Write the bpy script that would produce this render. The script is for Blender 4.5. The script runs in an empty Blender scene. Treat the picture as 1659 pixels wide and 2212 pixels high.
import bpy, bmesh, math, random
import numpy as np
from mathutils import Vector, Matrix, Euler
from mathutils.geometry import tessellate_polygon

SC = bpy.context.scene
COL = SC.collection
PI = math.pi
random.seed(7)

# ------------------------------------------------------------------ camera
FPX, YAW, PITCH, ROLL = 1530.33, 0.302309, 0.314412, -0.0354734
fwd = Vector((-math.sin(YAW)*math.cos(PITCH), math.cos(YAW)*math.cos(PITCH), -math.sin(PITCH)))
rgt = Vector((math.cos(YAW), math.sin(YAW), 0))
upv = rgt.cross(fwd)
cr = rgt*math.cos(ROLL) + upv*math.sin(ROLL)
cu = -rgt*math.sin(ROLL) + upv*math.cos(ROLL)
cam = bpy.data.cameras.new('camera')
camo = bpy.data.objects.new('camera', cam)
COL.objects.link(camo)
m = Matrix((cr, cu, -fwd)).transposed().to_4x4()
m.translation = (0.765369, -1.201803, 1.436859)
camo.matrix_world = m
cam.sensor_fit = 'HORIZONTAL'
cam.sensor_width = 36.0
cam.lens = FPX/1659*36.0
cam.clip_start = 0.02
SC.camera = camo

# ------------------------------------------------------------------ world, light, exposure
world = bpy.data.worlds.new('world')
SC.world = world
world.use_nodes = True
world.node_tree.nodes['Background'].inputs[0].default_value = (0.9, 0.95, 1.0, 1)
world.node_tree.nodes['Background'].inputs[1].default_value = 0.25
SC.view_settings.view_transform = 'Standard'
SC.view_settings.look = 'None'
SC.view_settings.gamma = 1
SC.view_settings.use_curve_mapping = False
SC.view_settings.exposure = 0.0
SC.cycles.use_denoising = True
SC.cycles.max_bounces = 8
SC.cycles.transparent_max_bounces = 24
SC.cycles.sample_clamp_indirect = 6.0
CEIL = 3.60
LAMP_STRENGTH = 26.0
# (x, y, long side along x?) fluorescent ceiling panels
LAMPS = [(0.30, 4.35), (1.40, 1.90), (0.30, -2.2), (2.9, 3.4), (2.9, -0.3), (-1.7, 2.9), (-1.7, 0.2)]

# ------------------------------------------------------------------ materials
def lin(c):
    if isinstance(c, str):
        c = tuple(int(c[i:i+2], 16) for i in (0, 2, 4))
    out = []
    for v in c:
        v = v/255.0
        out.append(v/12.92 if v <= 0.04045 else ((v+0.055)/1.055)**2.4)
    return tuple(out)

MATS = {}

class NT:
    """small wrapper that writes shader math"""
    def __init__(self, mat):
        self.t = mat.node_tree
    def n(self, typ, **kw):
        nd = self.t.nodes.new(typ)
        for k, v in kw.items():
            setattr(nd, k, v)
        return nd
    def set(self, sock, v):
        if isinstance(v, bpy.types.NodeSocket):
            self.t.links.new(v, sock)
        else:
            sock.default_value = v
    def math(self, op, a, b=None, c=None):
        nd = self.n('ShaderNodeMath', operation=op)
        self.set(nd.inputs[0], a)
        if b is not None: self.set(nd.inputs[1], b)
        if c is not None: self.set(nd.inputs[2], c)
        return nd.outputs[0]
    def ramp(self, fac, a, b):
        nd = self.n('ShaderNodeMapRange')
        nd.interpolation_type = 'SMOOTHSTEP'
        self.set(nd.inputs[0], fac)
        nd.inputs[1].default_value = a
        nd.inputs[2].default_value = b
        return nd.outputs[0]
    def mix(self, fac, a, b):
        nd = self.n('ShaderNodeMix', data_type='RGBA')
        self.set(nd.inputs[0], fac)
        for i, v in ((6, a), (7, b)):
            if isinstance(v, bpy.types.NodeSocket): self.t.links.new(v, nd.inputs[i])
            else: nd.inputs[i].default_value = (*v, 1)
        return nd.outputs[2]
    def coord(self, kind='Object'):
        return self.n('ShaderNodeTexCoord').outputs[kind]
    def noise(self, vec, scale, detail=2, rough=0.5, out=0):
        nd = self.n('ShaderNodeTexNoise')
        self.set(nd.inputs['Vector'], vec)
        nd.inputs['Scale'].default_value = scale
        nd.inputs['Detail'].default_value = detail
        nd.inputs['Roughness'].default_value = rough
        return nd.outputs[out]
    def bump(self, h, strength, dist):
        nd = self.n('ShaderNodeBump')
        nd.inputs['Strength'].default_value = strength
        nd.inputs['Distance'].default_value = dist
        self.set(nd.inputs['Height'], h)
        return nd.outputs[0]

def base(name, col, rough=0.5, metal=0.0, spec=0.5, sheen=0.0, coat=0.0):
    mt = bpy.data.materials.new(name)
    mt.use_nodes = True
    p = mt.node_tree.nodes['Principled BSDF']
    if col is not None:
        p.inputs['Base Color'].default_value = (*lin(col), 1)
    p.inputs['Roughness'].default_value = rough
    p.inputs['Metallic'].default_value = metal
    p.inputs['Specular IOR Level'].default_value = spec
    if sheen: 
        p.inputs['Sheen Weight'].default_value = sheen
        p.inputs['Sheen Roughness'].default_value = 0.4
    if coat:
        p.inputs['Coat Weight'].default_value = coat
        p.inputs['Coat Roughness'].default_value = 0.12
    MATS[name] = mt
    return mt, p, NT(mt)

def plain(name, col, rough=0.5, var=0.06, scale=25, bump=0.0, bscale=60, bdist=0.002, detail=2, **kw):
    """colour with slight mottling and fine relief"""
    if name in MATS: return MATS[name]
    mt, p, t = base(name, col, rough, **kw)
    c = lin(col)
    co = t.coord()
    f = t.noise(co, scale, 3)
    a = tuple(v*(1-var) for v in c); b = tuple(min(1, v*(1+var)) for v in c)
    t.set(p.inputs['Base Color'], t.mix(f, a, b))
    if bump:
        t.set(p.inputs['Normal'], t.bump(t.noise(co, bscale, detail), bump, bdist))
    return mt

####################

• DIRECTION: Extract the first line above and each line after it up to and including the one with "random.seed(7)", please, exactly and with nothing else.

• OUTPUT FOR THIS TASK:
Write the bpy script that would produce this render. The script is for Blender 4.5. The script runs in an empty Blender scene. Treat the picture as 1659 pixels wide and 2212 pixels high.
import bpy, bmesh, math, random
import numpy as np
from mathutils import Vector, Matrix, Euler
from mathutils.geometry import tessellate_polygon

SC = bpy.context.scene
COL = SC.collection
PI = math.pi
random.seed(7)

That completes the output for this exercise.